What to produce: Take the entries below and print only the lines from the one with "M['rubble_dark'], .06, .30, .17, 21, amask)" through the one with "('wall_annex_niche', (-3.3, YA", exactly as they stand, both ends included.

Dataset rows:
==========

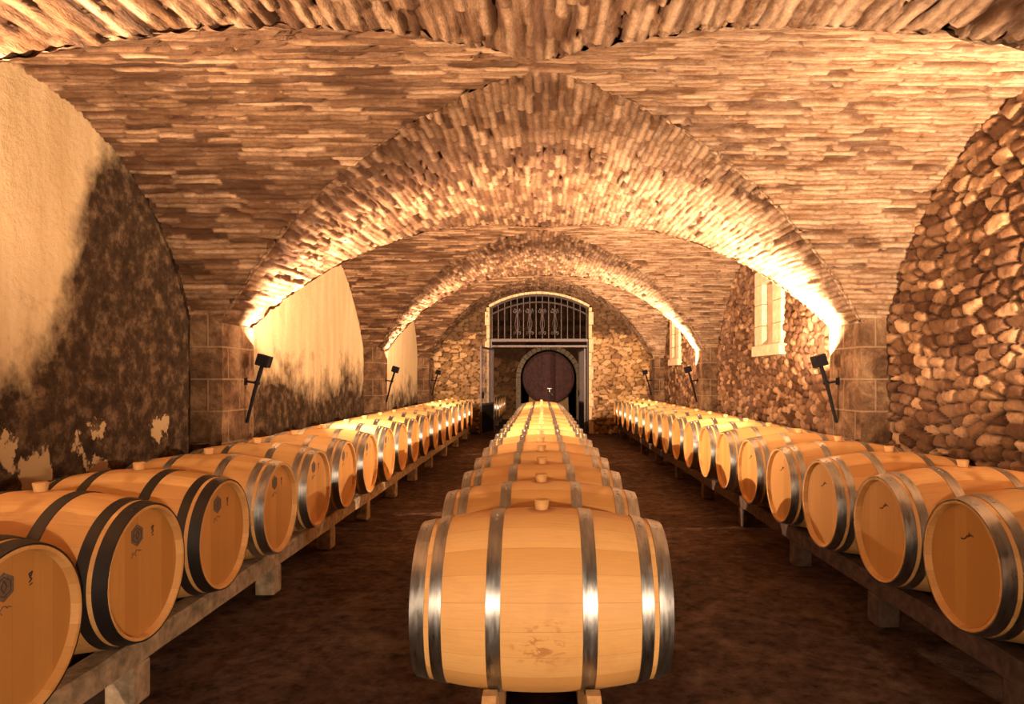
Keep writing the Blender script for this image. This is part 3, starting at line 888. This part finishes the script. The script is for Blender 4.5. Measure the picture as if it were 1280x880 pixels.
def spiral(cx, cz, r, turns, a0, sg, n=22):
    return [(cx + sg * r * (1 - .75 * t) * math.cos(a0 + turns * 2 * PI * t), 0, cz + r * (1 - .75 * t) * math.sin(a0 + turns * 2 * PI * t)) for t in [k / n for k in range(n + 1)]]
for k in range(4, 12, 2):
    xm = (bxs[k] + bxs[k - 1]) / 2 if False else (bxs[k] + bxs[k + 1]) / 2 - (bxs[1] - bxs[0]) * .5
    for sg in (-1, 1):
        mb = MB()
        mb.tube(spiral(bxs[k] + sg * .075, .80, .062, 1.1, PI * .5, sg), .010, 5)
        mb.tube([(bxs[k] + sg * .075, 0, .862), (bxs[k] + sg * .02, 0, .70), (bxs[k] + sg * .06, 0, .45), (bxs[k] + sg * .02, 0, .25)], .010, 5)
        mb.tube(spiral(bxs[k] + sg * .055, .22, .045, 1.0, -PI * .5, sg), .010, 5)
        mb.build('scroll', M['gate_iron'], root)
mb = MB()
mb.tube([(GX0 + .035, 0, .05 - TZ + .0), (GX0 + .035, 0, 0)], .03, 6); mb.tube([(GX1 - .03, 0, .05 - TZ), (GX1 - .03, 0, 0)], .03, 6)
mb.build('gate_post', M['gate_iron'], root)

def leaf(hinge_x, ang, sgn, label):
    """leaf runs from the hinge along +x*sgn, then turned"""
    W = 1.26; Ht = TZ - .25
    r = empty('gate_leaf', (hinge_x, YG - .0, .05), ang, label=label, cat='gate', group='iron gate leaves')
    s = sgn
    mb = MB()
    for (xa, xb) in ((0.0, .05), (W - .05, W)):
        mb.box((min(s * xa, s * xb), -.02, 0), (max(s * xa, s * xb), .02, Ht), bev=.004)
    for za in (0.0, .74, Ht - .05):
        mb.box((min(s * .05, s * (W - .05)), -.018, za), (max(s * .05, s * (W - .05)), .018, za + .05), bev=.004)
    mb.build('frame', M['gate_iron'], r)
    for k in range(8):
        x = s * (.05 + (W - .1) * (k + 1) / 9)
        mb = MB(); mb.tube([(x, 0, .76), (x, 0, Ht - .03)], .011, 6); mb.build('bar', M['gate_iron'], r)
    mb = MB(); mb.box((min(s * .05, s * (W - .05)), -.006, .03), (max(s * .05, s * (W - .05)), .006, .76)); mb.build('lower_panel', M['iron'], r)
    mb = MB(); mb.box((min(s * (W - .16), s * (W - .05)), -.035, .92), (max(s * (W - .16), s * (W - .05)), .035, 1.08), bev=.004); mb.build('lock', M['iron'], r)
    return r
leaf(GX0 + .10, math.radians(-100.5), 1, 'left iron gate leaf with vertical bars, swung open towards the barrels')
leaf(GX1 - .10, math.radians(-86.), -1, 'right iron gate leaf swung back into the dark room')

# ------------------------------------------------------------------ dark room past the gate
YA = 24.4
CX, CZ, CR = .25, 1.50, .90
def amask(x, z):
    return not ((x - CX) ** 2 + (z - CZ) ** 2 < 1.02 ** 2 or (abs(x - CX) < 1.02 and z < CZ))
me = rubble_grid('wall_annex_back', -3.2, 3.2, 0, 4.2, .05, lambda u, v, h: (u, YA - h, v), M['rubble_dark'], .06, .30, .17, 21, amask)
o = bpy.data.objects.new('wall_annex_back', me); COL.objects.link(o)
tag(o, 'rubble wall at the back of the dark room past the gate', 'wall', kind='structure')
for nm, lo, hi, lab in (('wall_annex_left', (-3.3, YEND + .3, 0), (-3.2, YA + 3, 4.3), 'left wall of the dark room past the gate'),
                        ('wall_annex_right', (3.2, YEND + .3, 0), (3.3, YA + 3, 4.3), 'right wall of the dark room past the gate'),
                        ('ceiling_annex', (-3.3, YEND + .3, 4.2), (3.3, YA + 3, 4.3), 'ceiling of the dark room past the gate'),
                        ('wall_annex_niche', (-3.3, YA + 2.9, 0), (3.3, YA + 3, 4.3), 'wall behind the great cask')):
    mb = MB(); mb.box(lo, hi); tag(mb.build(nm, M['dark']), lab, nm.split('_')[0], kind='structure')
mb = MB(); nst = 19
for k in range(nst):
    a0 = PI * k / nst + .01; a1 = PI * (k + 1) / nst - .01
    pol = [(CX + r * math.cos(a), CZ + r * math.sin(a)) for r, a in ((1.0, a0), (1.0, (a0 + a1) / 2), (1.0, a1), (1.17, a1), (1.17, (a0 + a1) / 2), (1.17, a0))]
    mb.prism(pol, YA - .12, YA + .35, 'y')
z = 0
while z < CZ - .01:
    h = min(.375, CZ - z)
    for s in (-1, 1):
        xa, xb = sorted((CX + s * 1.0, CX + s * 1.17)); mb.box((xa, YA - .12, z + .004), (xb, YA + .35, z + h - .004), bev=.01)
    z += h
tag(mb.build('trim_2', M['concrete']), 'stone arch around the great cask', 'trim', kind='structure')
root = empty('giant_cask', (CX, YA, 0), label='huge dark red round cask standing in the arch beyond the gate', cat='cask')
mb = MB()
prof = [(-.18 + .0, CR - .055), (-.20, CR - .03), (-.20, CR - .005)] + [(-.19 + 2.4 * k / 16, CR + .06 * math.sin(PI * k / 16)) for k in range(17)]
mb.lathe(prof, 64, 'y'); mb.build('staves', M['cask'], root, (0, 0, CZ), True, 40)
mb = MB()
nb = 11
for k in range(nb):                                          # head boards
    xa = -CR + .06 + (2 * CR - .12) * k / nb + .003; xb = -CR + .06 + (2 * CR - .12) * (k + 1) / nb - .003
    rr = CR - .055
    def zz(x): return math.sqrt(max(0, rr * rr - x * x))
    xs = np.linspace(xa, xb, 5)
    mb.prism([(x, -zz(x)) for x in xs] + [(x, zz(x)) for x in xs[::-1]], -.150 + .004 * (k % 2), -.11, 'y')
mb.build('cask_head', M['cask'], root, (0, 0, CZ))
mb = MB(); mb.box((-CR + .07, -.20, -.10), (CR - .07, -.152, .06), bev=.008); mb.build('cross_bar', M['cask'], root, (0, 0, CZ))
mb = MB(); mb.prism([(-.22, -.55), (.22, -.55), (.20, -.17), (-.20, -.17)], -.19, -.15, 'y'); hatch = mb.build('hatch', M['cask'], root, (0, 0, CZ))
mb = MB(); mb.prism([(-.13, .40), (0, .28), (.13, .40), (.10, .62), (0, .56), (-.10, .62)], -.175, -.15, 'y'); mb.build('carved_shield', M['cask'], root, (0, 0, CZ))
for t in (-.10, .35, .8):
    mb = MB(); mb.lathe([(t, CR + .035), (t + .08, CR + .045), (t + .08, CR + .02), (t, CR + .0)], 64, 'y', close=True); mb.build('hoop', M['cask_hoop'], root, (0, 0, CZ), True, 40)
mb = MB(); mb.tube([(.03, -.19, -.52), (.03, -.34, -.54), (.12, -.38, -.56), (.13, -.38, -.63)], [.035, .035, .03, .03], 10)
mb.tube([(.03, -.30, -.50), (.03, -.30, -.38)], .018, 8); mb.tube([(-.05, -.30, -.38), (.11, -.30, -.38)], .02, 8)
mb.build('tap', M['brass'], root, (0, 0, CZ))
for yy in (.1, 1.6):
    mb = MB(); mb.prism([(-.75, 0), (.75, 0), (.70, CZ - math.sqrt(max(0, (CR + .055) ** 2 - .70 ** 2)))] +
             [(x, CZ - math.sqrt((CR + .058) ** 2 - x * x)) for x in np.linspace(.6, -.6, 9)] + [(-.70, CZ - math.sqrt((CR + .055) ** 2 - .70 ** 2))], yy, yy + .2, 'y')
    mb.build('cradle', M['timber'], root)
# added bulb, out of the gateway's view, to light rubble in the dark room
lr = empty('added_fill_bulb', (-2.55, 20.2, 4.2), label='added unseen bulb lighting the dark room behind the end wall', cat='bulb')
mb = MB(); mb.tube([(0, 0, 0), (0, 0, -1.2)], .006, 6); mb.build('cord', M['iron'], lr)
mb = MB(); mb.lathe([(-1.30, .012), (-1.28, .030), (-1.25, .036), (-1.22, .026), (-1.19, .014)], 14, 'z'); mb.build('bulb', M['lens'], lr)
ld = bpy.data.lights.new('fill_bulb_light', 'POINT'); ld.energy = 5; ld.color = LAMPC; ld.shadow_soft_size = .04
lo = bpy.data.objects.new('fill_bulb_light', ld); COL.objects.link(lo); lo.parent = lr; lo.location = (0, 0, -1.40)

# ------------------------------------------------------------------ camera, world, view
cd = bpy.data.cameras.new('camera'); cam = bpy.data.objects.new('camera', cd); COL.objects.link(cam)
cam.location = (0, 0, H); cam.rotation_euler = (PI / 2, 0, 0)
cd.sensor_width = 36; cd.lens = 36 * F / 1280
cd.shift_x = -37 / 1280; cd.shift_y = 34 / 1280
cd.clip_start = .05
SC.camera = cam
w = bpy.data.worlds.new('world'); SC.world = w; w.use_nodes = True
w.node_tree.nodes['Background'].inputs[0].default_value = (0, 0, 0, 1)
SC.view_settings.view_transform = 'Standard'; SC.view_settings.look = 'None'
SC.view_settings.exposure = 0.; SC.view_settings.gamma = 1.; SC.view_settings.use_curve_mapping = False
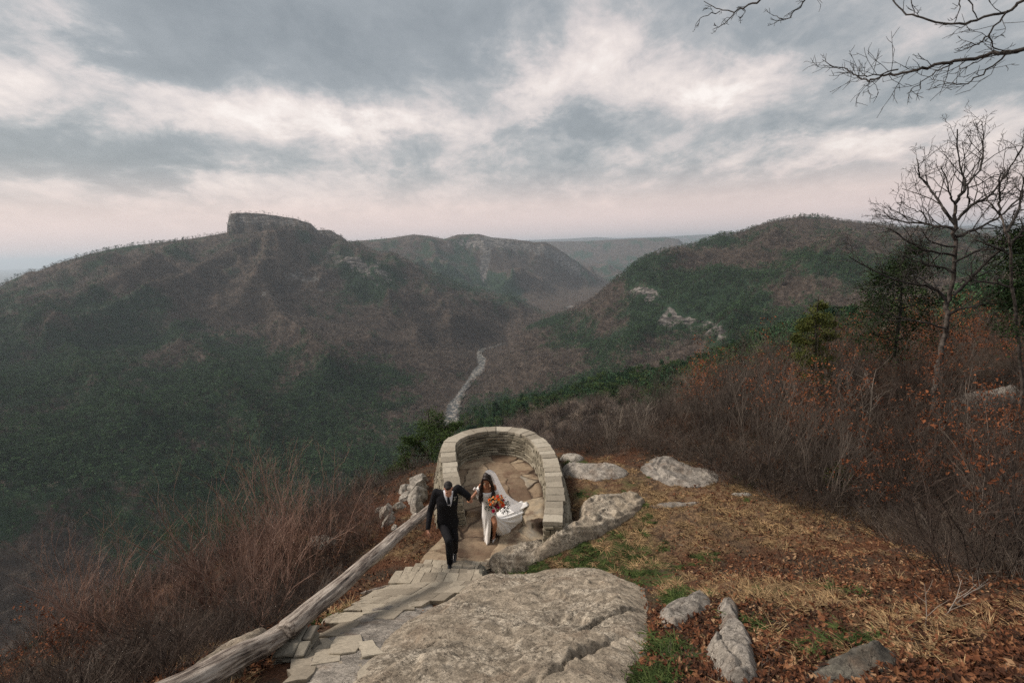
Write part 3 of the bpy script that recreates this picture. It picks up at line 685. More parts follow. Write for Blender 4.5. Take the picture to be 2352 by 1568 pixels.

==========

The answer:
me = rubble_grid('wall_annex_back', -3.2, 3.2, 0, 4.2, .05, lambda u, v, h: (u, YA - h, v), M['rubble_dark'], .06, .30, .17, 21, amask)
o = bpy.data.objects.new('wall_annex_back', me); COL.objects.link(o)
tag(o, 'rubble wall at the back of the dark room past the gate', 'wall', kind='structure')
for nm, lo, hi, lab in (('wall_annex_left', (-3.3, YEND + .3, 0), (-3.2, YA + 3, 4.3), 'left wall of the dark room past the gate'),
                        ('wall_annex_right', (3.2, YEND + .3, 0), (3.3, YA + 3, 4.3), 'right wall of the dark room past the gate'),
                        ('ceiling_annex', (-3.3, YEND + .3, 4.2), (3.3, YA + 3, 4.3), 'ceiling of the dark room past the gate'),
                        ('wall_annex_niche', (-3.3, YA + 2.9, 0), (3.3, YA + 3, 4.3), 'wall behind the great cask')):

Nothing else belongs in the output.